**Task brief**
What follows is a listing to be transcribed exactly.

**Dataset content**
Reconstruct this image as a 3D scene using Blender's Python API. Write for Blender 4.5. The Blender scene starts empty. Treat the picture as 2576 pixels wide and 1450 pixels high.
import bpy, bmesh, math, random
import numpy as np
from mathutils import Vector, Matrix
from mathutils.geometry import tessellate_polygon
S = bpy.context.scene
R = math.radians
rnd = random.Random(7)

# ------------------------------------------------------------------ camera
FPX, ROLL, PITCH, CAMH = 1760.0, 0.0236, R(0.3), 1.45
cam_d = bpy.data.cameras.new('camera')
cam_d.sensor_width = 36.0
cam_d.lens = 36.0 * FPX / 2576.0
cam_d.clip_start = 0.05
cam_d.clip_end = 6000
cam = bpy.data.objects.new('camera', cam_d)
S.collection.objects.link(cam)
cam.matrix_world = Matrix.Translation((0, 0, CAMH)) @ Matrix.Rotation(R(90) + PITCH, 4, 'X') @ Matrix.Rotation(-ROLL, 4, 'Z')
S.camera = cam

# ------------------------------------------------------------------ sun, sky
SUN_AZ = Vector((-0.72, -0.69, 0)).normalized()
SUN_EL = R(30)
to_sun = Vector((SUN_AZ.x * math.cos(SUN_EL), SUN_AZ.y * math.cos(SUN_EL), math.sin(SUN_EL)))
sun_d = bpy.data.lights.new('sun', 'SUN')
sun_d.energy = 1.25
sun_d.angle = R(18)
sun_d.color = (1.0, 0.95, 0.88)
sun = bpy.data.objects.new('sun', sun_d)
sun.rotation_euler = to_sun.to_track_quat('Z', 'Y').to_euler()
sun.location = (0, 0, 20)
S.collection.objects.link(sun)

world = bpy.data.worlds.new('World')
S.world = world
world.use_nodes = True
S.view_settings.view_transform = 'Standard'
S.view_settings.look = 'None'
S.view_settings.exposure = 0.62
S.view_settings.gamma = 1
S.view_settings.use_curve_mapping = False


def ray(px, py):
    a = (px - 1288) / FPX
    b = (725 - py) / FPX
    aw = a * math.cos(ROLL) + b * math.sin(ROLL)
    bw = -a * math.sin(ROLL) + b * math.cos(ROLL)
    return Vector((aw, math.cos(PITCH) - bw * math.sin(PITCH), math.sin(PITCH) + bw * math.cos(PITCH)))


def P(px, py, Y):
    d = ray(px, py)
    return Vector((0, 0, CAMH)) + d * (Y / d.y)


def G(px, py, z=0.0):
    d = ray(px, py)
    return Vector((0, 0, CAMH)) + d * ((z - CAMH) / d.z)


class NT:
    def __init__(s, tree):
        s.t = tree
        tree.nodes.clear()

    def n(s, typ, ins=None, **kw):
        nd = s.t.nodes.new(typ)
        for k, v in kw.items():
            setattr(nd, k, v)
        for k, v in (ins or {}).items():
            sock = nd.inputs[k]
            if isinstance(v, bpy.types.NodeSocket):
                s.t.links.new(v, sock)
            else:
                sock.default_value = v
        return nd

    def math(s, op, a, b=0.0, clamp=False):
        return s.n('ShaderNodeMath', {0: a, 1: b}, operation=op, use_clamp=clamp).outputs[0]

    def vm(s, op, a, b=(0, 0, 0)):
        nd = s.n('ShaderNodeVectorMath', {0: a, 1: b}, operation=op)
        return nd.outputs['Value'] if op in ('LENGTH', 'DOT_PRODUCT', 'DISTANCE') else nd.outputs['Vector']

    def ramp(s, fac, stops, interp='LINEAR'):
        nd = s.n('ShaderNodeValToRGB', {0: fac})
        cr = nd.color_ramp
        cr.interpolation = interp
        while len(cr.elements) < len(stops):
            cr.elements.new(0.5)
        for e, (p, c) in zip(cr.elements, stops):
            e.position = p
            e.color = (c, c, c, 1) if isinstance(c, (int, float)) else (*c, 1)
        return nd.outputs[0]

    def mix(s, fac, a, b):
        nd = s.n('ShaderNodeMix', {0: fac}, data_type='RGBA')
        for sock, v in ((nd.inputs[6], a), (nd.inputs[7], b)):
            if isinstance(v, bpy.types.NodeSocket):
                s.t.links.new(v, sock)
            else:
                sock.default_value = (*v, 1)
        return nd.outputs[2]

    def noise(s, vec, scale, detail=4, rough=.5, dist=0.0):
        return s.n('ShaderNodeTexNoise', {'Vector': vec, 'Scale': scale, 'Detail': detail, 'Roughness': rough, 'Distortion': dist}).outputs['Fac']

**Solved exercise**
Reconstruct this image as a 3D scene using Blender's Python API. Write for Blender 4.5. The Blender scene starts empty. Treat the picture as 2576 pixels wide and 1450 pixels high.
import bpy, bmesh, math, random
import numpy as np
from mathutils import Vector, Matrix
from mathutils.geometry import tessellate_polygon
S = bpy.context.scene
R = math.radians
rnd = random.Random(7)

# ------------------------------------------------------------------ camera
FPX, ROLL, PITCH, CAMH = 1760.0, 0.0236, R(0.3), 1.45
cam_d = bpy.data.cameras.new('camera')
cam_d.sensor_width = 36.0
cam_d.lens = 36.0 * FPX / 2576.0
cam_d.clip_start = 0.05
cam_d.clip_end = 6000
cam = bpy.data.objects.new('camera', cam_d)
S.collection.objects.link(cam)
cam.matrix_world = Matrix.Translation((0, 0, CAMH)) @ Matrix.Rotation(R(90) + PITCH, 4, 'X') @ Matrix.Rotation(-ROLL, 4, 'Z')
S.camera = cam

# ------------------------------------------------------------------ sun, sky
SUN_AZ = Vector((-0.72, -0.69, 0)).normalized()
SUN_EL = R(30)
to_sun = Vector((SUN_AZ.x * math.cos(SUN_EL), SUN_AZ.y * math.cos(SUN_EL), math.sin(SUN_EL)))
sun_d = bpy.data.lights.new('sun', 'SUN')
sun_d.energy = 1.25
sun_d.angle = R(18)
sun_d.color = (1.0, 0.95, 0.88)
sun = bpy.data.objects.new('sun', sun_d)
sun.rotation_euler = to_sun.to_track_quat('Z', 'Y').to_euler()
sun.location = (0, 0, 20)
S.collection.objects.link(sun)

world = bpy.data.worlds.new('World')
S.world = world
world.use_nodes = True
S.view_settings.view_transform = 'Standard'
S.view_settings.look = 'None'
S.view_settings.exposure = 0.62
S.view_settings.gamma = 1
S.view_settings.use_curve_mapping = False


def ray(px, py):
    a = (px - 1288) / FPX
    b = (725 - py) / FPX
    aw = a * math.cos(ROLL) + b * math.sin(ROLL)
    bw = -a * math.sin(ROLL) + b * math.cos(ROLL)
    return Vector((aw, math.cos(PITCH) - bw * math.sin(PITCH), math.sin(PITCH) + bw * math.cos(PITCH)))


def P(px, py, Y):
    d = ray(px, py)
    return Vector((0, 0, CAMH)) + d * (Y / d.y)


def G(px, py, z=0.0):
    d = ray(px, py)
    return Vector((0, 0, CAMH)) + d * ((z - CAMH) / d.z)


class NT:
    def __init__(s, tree):
        s.t = tree
        tree.nodes.clear()

    def n(s, typ, ins=None, **kw):
        nd = s.t.nodes.new(typ)
        for k, v in kw.items():
            setattr(nd, k, v)
        for k, v in (ins or {}).items():
            sock = nd.inputs[k]
            if isinstance(v, bpy.types.NodeSocket):
                s.t.links.new(v, sock)
            else:
                sock.default_value = v
        return nd

    def math(s, op, a, b=0.0, clamp=False):
        return s.n('ShaderNodeMath', {0: a, 1: b}, operation=op, use_clamp=clamp).outputs[0]

    def vm(s, op, a, b=(0, 0, 0)):
        nd = s.n('ShaderNodeVectorMath', {0: a, 1: b}, operation=op)
        return nd.outputs['Value'] if op in ('LENGTH', 'DOT_PRODUCT', 'DISTANCE') else nd.outputs['Vector']

    def ramp(s, fac, stops, interp='LINEAR'):
        nd = s.n('ShaderNodeValToRGB', {0: fac})
        cr = nd.color_ramp
        cr.interpolation = interp
        while len(cr.elements) < len(stops):
            cr.elements.new(0.5)
        for e, (p, c) in zip(cr.elements, stops):
            e.position = p
            e.color = (c, c, c, 1) if isinstance(c, (int, float)) else (*c, 1)
        return nd.outputs[0]

    def mix(s, fac, a, b):
        nd = s.n('ShaderNodeMix', {0: fac}, data_type='RGBA')
        for sock, v in ((nd.inputs[6], a), (nd.inputs[7], b)):
            if isinstance(v, bpy.types.NodeSocket):
                s.t.links.new(v, sock)
            else:
                sock.default_value = (*v, 1)
        return nd.outputs[2]

    def noise(s, vec, scale, detail=4, rough=.5, dist=0.0):
        return s.n('ShaderNodeTexNoise', {'Vector': vec, 'Scale': scale, 'Detail': detail, 'Roughness': rough, 'Distortion': dist}).outputs['Fac']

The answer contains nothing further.